**EXERCISE PROMPT**
Repeat the data verbatim.

**SOURCE MATERIAL**
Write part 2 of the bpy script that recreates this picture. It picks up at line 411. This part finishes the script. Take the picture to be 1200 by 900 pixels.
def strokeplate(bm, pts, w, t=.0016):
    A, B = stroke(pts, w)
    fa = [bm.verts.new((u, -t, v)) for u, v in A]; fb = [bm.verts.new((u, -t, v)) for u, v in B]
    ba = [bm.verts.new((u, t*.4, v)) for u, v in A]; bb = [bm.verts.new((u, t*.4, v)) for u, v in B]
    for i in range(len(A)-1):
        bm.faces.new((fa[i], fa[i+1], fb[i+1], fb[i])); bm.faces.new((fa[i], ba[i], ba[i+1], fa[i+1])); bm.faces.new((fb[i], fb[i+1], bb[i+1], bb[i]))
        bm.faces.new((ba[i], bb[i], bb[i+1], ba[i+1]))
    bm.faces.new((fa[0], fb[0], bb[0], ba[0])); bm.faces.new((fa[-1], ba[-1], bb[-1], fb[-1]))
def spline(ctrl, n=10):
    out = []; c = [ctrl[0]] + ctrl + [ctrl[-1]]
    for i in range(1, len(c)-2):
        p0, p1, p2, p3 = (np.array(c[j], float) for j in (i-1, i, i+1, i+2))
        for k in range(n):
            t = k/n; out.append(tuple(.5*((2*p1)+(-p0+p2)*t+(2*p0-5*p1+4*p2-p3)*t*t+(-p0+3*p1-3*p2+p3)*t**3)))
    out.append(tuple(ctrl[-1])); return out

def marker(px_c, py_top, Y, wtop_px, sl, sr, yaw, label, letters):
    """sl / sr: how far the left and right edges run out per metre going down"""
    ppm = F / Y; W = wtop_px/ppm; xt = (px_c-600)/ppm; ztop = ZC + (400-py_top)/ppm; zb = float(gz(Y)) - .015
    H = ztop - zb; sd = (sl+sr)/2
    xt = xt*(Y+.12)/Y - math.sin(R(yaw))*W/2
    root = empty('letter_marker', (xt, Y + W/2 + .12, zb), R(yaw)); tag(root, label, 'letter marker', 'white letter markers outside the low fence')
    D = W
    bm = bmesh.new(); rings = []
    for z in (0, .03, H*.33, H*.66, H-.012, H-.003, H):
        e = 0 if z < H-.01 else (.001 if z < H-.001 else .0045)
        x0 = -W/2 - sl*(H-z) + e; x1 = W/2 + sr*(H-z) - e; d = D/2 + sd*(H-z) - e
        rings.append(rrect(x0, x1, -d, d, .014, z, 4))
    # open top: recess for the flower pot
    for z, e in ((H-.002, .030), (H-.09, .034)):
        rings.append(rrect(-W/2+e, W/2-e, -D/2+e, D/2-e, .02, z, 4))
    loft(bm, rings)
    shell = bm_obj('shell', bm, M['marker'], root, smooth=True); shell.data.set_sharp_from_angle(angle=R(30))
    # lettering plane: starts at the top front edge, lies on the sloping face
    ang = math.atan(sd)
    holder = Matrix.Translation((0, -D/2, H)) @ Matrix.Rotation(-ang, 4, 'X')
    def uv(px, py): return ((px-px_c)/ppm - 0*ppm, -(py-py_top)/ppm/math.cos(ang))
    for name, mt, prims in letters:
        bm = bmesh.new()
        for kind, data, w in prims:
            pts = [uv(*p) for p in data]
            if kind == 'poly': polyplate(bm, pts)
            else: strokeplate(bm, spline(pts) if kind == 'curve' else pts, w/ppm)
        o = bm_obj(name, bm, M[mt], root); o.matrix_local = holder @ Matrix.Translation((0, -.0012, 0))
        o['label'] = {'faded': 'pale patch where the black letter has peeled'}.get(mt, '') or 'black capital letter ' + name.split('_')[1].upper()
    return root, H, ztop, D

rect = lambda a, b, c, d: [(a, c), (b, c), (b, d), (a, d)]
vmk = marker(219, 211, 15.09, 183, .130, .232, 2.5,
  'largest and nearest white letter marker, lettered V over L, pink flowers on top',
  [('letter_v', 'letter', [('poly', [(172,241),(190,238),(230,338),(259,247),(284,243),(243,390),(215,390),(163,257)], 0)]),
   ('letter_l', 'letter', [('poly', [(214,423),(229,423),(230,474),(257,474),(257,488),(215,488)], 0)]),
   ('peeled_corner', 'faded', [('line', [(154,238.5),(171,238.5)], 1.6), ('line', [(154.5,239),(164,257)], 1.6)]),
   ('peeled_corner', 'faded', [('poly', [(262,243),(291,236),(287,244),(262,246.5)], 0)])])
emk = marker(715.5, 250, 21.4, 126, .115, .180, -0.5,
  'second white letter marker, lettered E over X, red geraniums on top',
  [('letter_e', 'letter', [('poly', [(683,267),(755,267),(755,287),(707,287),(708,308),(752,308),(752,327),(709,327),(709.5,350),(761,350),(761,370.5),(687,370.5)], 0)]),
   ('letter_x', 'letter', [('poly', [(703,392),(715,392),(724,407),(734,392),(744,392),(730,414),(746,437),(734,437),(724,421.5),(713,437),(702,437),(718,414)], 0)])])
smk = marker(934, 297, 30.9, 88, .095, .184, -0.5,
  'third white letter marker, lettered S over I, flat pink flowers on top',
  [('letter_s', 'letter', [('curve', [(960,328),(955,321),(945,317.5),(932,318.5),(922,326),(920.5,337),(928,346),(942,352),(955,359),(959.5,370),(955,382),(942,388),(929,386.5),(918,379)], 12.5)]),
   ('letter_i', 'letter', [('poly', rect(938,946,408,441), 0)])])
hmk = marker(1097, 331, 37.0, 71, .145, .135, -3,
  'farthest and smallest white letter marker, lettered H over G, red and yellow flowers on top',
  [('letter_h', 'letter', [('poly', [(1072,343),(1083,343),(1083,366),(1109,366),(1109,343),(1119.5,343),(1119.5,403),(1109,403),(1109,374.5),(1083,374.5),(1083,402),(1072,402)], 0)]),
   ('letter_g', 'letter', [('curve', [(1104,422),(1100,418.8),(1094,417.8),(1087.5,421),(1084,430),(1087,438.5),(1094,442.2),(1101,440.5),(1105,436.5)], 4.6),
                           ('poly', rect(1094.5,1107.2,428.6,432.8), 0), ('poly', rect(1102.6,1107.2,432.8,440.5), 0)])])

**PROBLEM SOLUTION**
Write part 2 of the bpy script that recreates this picture. It picks up at line 411. This part finishes the script. Take the picture to be 1200 by 900 pixels.
def strokeplate(bm, pts, w, t=.0016):
    A, B = stroke(pts, w)
    fa = [bm.verts.new((u, -t, v)) for u, v in A]; fb = [bm.verts.new((u, -t, v)) for u, v in B]
    ba = [bm.verts.new((u, t*.4, v)) for u, v in A]; bb = [bm.verts.new((u, t*.4, v)) for u, v in B]
    for i in range(len(A)-1):
        bm.faces.new((fa[i], fa[i+1], fb[i+1], fb[i])); bm.faces.new((fa[i], ba[i], ba[i+1], fa[i+1])); bm.faces.new((fb[i], fb[i+1], bb[i+1], bb[i]))
        bm.faces.new((ba[i], bb[i], bb[i+1], ba[i+1]))
    bm.faces.new((fa[0], fb[0], bb[0], ba[0])); bm.faces.new((fa[-1], ba[-1], bb[-1], fb[-1]))
def spline(ctrl, n=10):
    out = []; c = [ctrl[0]] + ctrl + [ctrl[-1]]
    for i in range(1, len(c)-2):
        p0, p1, p2, p3 = (np.array(c[j], float) for j in (i-1, i, i+1, i+2))
        for k in range(n):
            t = k/n; out.append(tuple(.5*((2*p1)+(-p0+p2)*t+(2*p0-5*p1+4*p2-p3)*t*t+(-p0+3*p1-3*p2+p3)*t**3)))
    out.append(tuple(ctrl[-1])); return out

def marker(px_c, py_top, Y, wtop_px, sl, sr, yaw, label, letters):
    """sl / sr: how far the left and right edges run out per metre going down"""
    ppm = F / Y; W = wtop_px/ppm; xt = (px_c-600)/ppm; ztop = ZC + (400-py_top)/ppm; zb = float(gz(Y)) - .015
    H = ztop - zb; sd = (sl+sr)/2
    xt = xt*(Y+.12)/Y - math.sin(R(yaw))*W/2
    root = empty('letter_marker', (xt, Y + W/2 + .12, zb), R(yaw)); tag(root, label, 'letter marker', 'white letter markers outside the low fence')
    D = W
    bm = bmesh.new(); rings = []
    for z in (0, .03, H*.33, H*.66, H-.012, H-.003, H):
        e = 0 if z < H-.01 else (.001 if z < H-.001 else .0045)
        x0 = -W/2 - sl*(H-z) + e; x1 = W/2 + sr*(H-z) - e; d = D/2 + sd*(H-z) - e
        rings.append(rrect(x0, x1, -d, d, .014, z, 4))
    # open top: recess for the flower pot
    for z, e in ((H-.002, .030), (H-.09, .034)):
        rings.append(rrect(-W/2+e, W/2-e, -D/2+e, D/2-e, .02, z, 4))
    loft(bm, rings)
    shell = bm_obj('shell', bm, M['marker'], root, smooth=True); shell.data.set_sharp_from_angle(angle=R(30))
    # lettering plane: starts at the top front edge, lies on the sloping face
    ang = math.atan(sd)
    holder = Matrix.Translation((0, -D/2, H)) @ Matrix.Rotation(-ang, 4, 'X')
    def uv(px, py): return ((px-px_c)/ppm - 0*ppm, -(py-py_top)/ppm/math.cos(ang))
    for name, mt, prims in letters:
        bm = bmesh.new()
        for kind, data, w in prims:
            pts = [uv(*p) for p in data]
            if kind == 'poly': polyplate(bm, pts)
            else: strokeplate(bm, spline(pts) if kind == 'curve' else pts, w/ppm)
        o = bm_obj(name, bm, M[mt], root); o.matrix_local = holder @ Matrix.Translation((0, -.0012, 0))
        o['label'] = {'faded': 'pale patch where the black letter has peeled'}.get(mt, '') or 'black capital letter ' + name.split('_')[1].upper()
    return root, H, ztop, D

rect = lambda a, b, c, d: [(a, c), (b, c), (b, d), (a, d)]
vmk = marker(219, 211, 15.09, 183, .130, .232, 2.5,
  'largest and nearest white letter marker, lettered V over L, pink flowers on top',
  [('letter_v', 'letter', [('poly', [(172,241),(190,238),(230,338),(259,247),(284,243),(243,390),(215,390),(163,257)], 0)]),
   ('letter_l', 'letter', [('poly', [(214,423),(229,423),(230,474),(257,474),(257,488),(215,488)], 0)]),
   ('peeled_corner', 'faded', [('line', [(154,238.5),(171,238.5)], 1.6), ('line', [(154.5,239),(164,257)], 1.6)]),
   ('peeled_corner', 'faded', [('poly', [(262,243),(291,236),(287,244),(262,246.5)], 0)])])
emk = marker(715.5, 250, 21.4, 126, .115, .180, -0.5,
  'second white letter marker, lettered E over X, red geraniums on top',
  [('letter_e', 'letter', [('poly', [(683,267),(755,267),(755,287),(707,287),(708,308),(752,308),(752,327),(709,327),(709.5,350),(761,350),(761,370.5),(687,370.5)], 0)]),
   ('letter_x', 'letter', [('poly', [(703,392),(715,392),(724,407),(734,392),(744,392),(730,414),(746,437),(734,437),(724,421.5),(713,437),(702,437),(718,414)], 0)])])
smk = marker(934, 297, 30.9, 88, .095, .184, -0.5,
  'third white letter marker, lettered S over I, flat pink flowers on top',
  [('letter_s', 'letter', [('curve', [(960,328),(955,321),(945,317.5),(932,318.5),(922,326),(920.5,337),(928,346),(942,352),(955,359),(959.5,370),(955,382),(942,388),(929,386.5),(918,379)], 12.5)]),
   ('letter_i', 'letter', [('poly', rect(938,946,408,441), 0)])])
hmk = marker(1097, 331, 37.0, 71, .145, .135, -3,
  'farthest and smallest white letter marker, lettered H over G, red and yellow flowers on top',
  [('letter_h', 'letter', [('poly', [(1072,343),(1083,343),(1083,366),(1109,366),(1109,343),(1119.5,343),(1119.5,403),(1109,403),(1109,374.5),(1083,374.5),(1083,402),(1072,402)], 0)]),
   ('letter_g', 'letter', [('curve', [(1104,422),(1100,418.8),(1094,417.8),(1087.5,421),(1084,430),(1087,438.5),(1094,442.2),(1101,440.5),(1105,436.5)], 4.6),
                           ('poly', rect(1094.5,1107.2,428.6,432.8), 0), ('poly', rect(1102.6,1107.2,432.8,440.5), 0)])])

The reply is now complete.